As Hurricane Dean continues to churn in the Atlantic, emergency officials in south Mississippi are preparing for the storm.

While Dean's anticipated path is toward South Texas, emergency management leaders say they will be ready just in case Dean takes a turn towards Mississippi.

Emergency Management Directors from Mississippi's six coastal counties gathered to synchronize plans in case Hurricane Dean threatens the state.

Leaders held a conference call with MEMA and several other state leaders to make sure 'everyone' is on the same page.

"We are trying to collectively work because if the three coastal counties, we have to work together on our evacuation.
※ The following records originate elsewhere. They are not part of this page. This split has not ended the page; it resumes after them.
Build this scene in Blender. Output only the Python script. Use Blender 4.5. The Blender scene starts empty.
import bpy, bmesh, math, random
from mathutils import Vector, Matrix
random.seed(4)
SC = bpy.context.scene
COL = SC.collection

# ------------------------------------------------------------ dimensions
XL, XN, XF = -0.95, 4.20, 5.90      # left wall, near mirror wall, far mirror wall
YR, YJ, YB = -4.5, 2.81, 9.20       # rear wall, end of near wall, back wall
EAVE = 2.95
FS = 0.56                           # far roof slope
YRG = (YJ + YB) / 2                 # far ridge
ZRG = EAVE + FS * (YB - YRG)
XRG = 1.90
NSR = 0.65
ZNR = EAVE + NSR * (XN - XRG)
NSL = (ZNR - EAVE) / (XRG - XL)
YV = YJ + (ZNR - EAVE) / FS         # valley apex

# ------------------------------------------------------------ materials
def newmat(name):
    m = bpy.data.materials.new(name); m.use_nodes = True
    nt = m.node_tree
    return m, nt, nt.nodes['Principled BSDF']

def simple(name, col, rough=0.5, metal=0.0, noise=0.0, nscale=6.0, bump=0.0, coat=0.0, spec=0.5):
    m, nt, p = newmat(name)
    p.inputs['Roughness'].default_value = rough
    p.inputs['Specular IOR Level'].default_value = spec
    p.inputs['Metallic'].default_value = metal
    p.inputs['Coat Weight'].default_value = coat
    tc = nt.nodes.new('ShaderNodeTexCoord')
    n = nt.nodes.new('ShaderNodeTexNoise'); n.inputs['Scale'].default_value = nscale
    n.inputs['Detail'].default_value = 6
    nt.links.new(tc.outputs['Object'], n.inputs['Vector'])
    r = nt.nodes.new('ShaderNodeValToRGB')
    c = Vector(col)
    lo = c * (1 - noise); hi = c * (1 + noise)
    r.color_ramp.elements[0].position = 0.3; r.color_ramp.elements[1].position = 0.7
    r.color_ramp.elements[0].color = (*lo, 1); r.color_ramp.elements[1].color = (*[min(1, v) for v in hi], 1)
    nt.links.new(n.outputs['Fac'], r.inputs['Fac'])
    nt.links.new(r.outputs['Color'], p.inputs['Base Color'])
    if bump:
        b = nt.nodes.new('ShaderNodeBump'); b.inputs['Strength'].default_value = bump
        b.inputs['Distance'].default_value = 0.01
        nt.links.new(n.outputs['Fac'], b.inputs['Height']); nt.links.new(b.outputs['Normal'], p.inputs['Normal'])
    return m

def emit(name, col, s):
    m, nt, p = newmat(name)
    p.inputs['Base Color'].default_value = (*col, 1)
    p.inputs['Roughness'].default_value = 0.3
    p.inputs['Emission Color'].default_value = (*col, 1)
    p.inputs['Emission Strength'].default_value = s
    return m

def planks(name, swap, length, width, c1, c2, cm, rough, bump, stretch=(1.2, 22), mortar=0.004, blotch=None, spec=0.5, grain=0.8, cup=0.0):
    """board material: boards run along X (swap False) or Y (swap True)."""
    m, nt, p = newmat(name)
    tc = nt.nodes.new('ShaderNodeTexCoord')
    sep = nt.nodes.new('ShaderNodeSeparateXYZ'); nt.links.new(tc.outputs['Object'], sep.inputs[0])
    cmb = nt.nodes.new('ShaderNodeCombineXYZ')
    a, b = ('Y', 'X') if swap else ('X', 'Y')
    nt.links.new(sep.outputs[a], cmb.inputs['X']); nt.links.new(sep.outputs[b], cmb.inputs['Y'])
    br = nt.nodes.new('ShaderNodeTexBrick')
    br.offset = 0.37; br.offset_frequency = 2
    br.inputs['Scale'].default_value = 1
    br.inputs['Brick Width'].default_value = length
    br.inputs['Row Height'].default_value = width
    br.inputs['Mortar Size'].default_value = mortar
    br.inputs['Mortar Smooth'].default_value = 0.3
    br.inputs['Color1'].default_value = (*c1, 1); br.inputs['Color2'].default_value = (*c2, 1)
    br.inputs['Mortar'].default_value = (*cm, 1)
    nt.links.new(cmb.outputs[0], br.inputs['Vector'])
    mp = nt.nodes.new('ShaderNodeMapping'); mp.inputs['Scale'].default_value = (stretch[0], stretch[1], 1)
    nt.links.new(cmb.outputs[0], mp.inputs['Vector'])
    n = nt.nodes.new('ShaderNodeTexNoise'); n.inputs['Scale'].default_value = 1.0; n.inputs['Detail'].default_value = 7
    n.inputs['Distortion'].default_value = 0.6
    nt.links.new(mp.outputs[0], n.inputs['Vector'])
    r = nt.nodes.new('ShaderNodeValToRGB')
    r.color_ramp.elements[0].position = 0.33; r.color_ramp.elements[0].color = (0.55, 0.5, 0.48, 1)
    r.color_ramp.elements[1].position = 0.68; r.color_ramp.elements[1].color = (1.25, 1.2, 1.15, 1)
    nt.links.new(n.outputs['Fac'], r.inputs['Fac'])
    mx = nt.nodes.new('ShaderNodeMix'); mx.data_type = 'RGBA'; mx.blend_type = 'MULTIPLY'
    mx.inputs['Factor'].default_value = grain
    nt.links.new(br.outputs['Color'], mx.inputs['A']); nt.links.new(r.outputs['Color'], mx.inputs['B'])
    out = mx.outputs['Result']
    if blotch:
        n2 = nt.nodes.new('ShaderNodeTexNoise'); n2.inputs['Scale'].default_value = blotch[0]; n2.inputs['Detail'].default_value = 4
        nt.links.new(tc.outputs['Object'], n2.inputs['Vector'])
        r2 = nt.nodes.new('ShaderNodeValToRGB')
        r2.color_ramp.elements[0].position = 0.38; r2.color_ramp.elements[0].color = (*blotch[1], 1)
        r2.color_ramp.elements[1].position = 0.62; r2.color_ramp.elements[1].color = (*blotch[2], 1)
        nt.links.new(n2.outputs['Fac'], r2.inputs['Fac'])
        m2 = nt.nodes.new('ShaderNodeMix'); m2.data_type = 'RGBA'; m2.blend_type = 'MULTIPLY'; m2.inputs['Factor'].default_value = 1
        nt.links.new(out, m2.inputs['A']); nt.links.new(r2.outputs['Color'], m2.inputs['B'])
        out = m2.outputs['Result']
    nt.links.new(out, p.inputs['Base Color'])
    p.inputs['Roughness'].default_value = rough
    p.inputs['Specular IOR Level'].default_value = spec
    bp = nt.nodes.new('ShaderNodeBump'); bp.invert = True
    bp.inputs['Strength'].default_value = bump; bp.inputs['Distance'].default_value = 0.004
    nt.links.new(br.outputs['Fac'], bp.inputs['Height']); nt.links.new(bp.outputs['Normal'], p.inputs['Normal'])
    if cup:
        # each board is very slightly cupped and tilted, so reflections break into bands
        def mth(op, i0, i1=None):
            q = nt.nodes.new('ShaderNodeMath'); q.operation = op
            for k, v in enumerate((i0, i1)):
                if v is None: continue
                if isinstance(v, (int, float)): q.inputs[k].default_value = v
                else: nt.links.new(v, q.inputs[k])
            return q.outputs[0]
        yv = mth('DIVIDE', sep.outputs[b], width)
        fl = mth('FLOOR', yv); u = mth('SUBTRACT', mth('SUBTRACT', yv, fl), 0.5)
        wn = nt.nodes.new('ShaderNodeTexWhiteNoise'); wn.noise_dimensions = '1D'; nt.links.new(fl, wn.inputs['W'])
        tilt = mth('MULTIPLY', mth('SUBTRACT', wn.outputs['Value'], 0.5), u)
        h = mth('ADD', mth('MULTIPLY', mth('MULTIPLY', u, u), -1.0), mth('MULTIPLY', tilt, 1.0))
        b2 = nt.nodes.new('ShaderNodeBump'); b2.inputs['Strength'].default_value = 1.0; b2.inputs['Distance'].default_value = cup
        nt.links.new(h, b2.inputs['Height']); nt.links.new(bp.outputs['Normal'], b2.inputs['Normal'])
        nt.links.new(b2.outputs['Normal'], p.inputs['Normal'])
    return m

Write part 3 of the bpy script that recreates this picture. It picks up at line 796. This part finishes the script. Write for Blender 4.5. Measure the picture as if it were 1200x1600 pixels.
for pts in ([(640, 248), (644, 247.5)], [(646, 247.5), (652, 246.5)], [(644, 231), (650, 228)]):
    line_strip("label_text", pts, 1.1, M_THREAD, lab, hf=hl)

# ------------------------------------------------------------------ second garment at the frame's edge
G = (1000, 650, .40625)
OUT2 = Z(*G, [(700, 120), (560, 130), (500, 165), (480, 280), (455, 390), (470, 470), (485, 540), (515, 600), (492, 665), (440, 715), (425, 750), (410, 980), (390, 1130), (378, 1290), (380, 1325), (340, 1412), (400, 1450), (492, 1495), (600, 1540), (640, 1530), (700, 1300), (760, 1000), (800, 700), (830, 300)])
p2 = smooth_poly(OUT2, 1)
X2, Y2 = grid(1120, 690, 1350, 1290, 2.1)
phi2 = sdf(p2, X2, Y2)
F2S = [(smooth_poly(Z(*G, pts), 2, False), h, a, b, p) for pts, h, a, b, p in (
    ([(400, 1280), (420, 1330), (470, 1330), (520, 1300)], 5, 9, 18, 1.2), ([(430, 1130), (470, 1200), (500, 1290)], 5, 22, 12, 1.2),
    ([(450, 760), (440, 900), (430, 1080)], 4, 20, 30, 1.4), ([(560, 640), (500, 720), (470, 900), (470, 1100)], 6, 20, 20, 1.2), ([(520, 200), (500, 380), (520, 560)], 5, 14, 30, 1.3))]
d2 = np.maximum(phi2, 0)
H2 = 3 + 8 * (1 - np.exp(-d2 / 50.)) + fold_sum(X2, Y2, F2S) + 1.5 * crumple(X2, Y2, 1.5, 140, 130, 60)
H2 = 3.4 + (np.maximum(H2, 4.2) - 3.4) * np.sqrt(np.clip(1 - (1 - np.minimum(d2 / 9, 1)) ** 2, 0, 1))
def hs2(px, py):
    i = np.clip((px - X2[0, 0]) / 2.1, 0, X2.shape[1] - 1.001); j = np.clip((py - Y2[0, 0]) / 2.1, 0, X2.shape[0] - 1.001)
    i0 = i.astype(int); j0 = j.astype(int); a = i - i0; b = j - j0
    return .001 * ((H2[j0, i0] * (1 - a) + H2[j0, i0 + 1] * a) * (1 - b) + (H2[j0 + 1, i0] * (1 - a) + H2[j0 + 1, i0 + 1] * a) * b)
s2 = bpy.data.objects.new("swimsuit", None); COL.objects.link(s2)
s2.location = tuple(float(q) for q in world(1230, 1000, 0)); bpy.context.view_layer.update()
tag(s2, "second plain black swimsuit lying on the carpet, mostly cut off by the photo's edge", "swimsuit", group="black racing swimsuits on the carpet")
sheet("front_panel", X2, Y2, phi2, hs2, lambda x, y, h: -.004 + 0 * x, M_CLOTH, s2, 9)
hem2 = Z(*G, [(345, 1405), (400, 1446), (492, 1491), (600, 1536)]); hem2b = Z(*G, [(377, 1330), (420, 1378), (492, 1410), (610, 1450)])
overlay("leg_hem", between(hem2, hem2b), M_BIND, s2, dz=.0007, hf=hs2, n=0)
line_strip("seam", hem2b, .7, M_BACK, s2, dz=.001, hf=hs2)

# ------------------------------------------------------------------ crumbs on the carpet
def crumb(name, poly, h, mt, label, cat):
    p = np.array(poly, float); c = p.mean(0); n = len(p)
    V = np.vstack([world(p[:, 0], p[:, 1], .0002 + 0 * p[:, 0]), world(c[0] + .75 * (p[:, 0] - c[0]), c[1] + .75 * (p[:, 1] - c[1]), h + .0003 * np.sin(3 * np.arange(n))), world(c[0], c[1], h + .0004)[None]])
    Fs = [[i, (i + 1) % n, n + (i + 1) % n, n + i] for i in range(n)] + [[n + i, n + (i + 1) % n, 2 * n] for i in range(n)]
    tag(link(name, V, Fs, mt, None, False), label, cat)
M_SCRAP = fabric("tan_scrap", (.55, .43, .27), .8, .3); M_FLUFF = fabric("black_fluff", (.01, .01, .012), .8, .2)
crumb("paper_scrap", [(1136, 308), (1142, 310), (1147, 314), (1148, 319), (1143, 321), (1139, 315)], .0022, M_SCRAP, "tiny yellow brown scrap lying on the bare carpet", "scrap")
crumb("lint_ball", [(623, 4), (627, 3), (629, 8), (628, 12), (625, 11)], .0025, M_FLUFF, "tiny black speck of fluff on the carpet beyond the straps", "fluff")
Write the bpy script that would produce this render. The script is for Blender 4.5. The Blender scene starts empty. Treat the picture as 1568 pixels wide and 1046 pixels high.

We are still without a couple of bridges and we don't have those routes going north and we have to do this in a timely fashion to get our citizens out of harms way," says Rupert Lacy, with Harrison County's Emergency Management Agency.

Lacy says even though evacuation plans are in order, it is crucial that every person in the state have their own plan of action.

"If you are staying in your own home, have the supplies for five days to sustain yourself. But if you live in a low-lying are or a modular home, we would encourage you to be ready to evacuate when we start giving evacuation notices," Lacy said.

Jackson County EMA Director Butch Loper agrees.

"Be alert of where you are, where you live, what county you live in and which roads are open. Each one of us have different circumstances when it comes to our roads," Loper said.

Loper says Hurrican Dean may reach category five status within a matter of days and even though it's not threatening South Mississippi right now, Hurricane Dean shouldn't be taken lightly.

"Anytime we have anything threatening the Gulf of Mexico, everyone needs to monitor it closely. Things can change so rapidly with tropical systems and just about the time and turn your head, it may be knocking on your back door," Loper said.

Emergency leaders say they will be working around the clock to keep track of the storm.